Der österreichische Schriftsteller Robert Menasse wird für sein Buch "Die Hauptstadt" mit dem Preis für den besten deutschsprachigen Roman dieses Jahres ausgezeichnet. Der Preis ist mit 25.000 Euro dotiert. Der Autor hatte seit einiger Zeit das Projekt eines Europa-Romans verfolgt und dafür mehrere Jahre  in Brüssel gelebt, um vor Ort zu recherchieren.

Die Europäische Union stelle eine schleichende Revolution dar, sagt Menasse im Deutschlandfunk Kultur. Sie habe über 60 Jahre in kleinen Schritten ein System entwickelt, in dem in einer Stadt wie Brüssel die Rahmenbedingungen für einen ganzen Kontinent produziert würden. "Und das ist ja eigentlich ungeheuerlich, wenn man sich das klar macht und bewusst macht", sagte Menasse. "Ich wollte einfach wissen, wie funktioniert das? Was sind das für Menschen, die da arbeiten und wie ticken die? Wie ist dieses System organisiert?" Vor seiner Abreise nach Brüssel habe er einen Abend mit einem Glas Wein vor dem Kamin gesessen. Auf einmal habe ihn eine tiefe Ergriffenheit erfasst bei der Vorstellung, dass es da etwas gebe, was seine Fantasie kurzfristig übersteige. "Da habe ich beschlossen, ich fliege morgen  nach Brüssel."

Sein Buch "Hauptstadt" sei auch eine Hommage an die Stadt Brüssel. Die belgische Hauptstadt sei eine sehr interessante Metropole, aber auch ein Zentrum Europas. Dort werde im kleinen, wie in einem Labor, durchgespielt, was heute die großen Widersprüche und Konfliktlinien der Europäischen Union seien. So müssten sich die 19 Bürgermeister der Stadt ebenso wie die Staats- und Regierungschefs der EU auf komplizierte Kompromisse einigen. "Oder Brüssel ist die Hauptstadt einer Nation, die keine Nationsidee hat, das ist sinnig für ein Projekt, das den Nationalismus überwinden will.", sagte Menasse. Belgien habe außerdem drei Amtssprachen, was ebenfalls zum "sprachlichen Babylon" der EU passe. "Aus all diesen Gründen ist Brüssel faszinierender, als es selbst weiß."

Das Interview im Wortlaut kann hier nachgelesen werden.

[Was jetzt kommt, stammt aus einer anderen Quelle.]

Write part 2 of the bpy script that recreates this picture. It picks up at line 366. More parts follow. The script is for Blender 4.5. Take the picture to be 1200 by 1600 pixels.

Robert Menasse, geboren 1954 in Wien, studierte Germanistik, Philosophie und Politikwissenschaft in Wien, Salzburg und Messina. Er zählt zu den bekanntesten zeitgenössischen Schriftstellern Österreichs. Der literarische Durchbruch gelang Robert Menasse 1995 mit dem Roman "Schubumkehr".  Der Autor äußerte sich in den letzten Jahren verstärkt in Essays und Vorträgen zu politischen Fragen. Gemeinsam mit der Politologin Ulrike Guérot entwarf er 2013 ein "Manifest für die Begründung einer Europäischen Republik". Menasse wurde bereits mit dem Heinrich-Mann-Preis, dem Max-Frisch-Preis und dem französischen Orden der "Arts et Lettres" ausgezeichnet.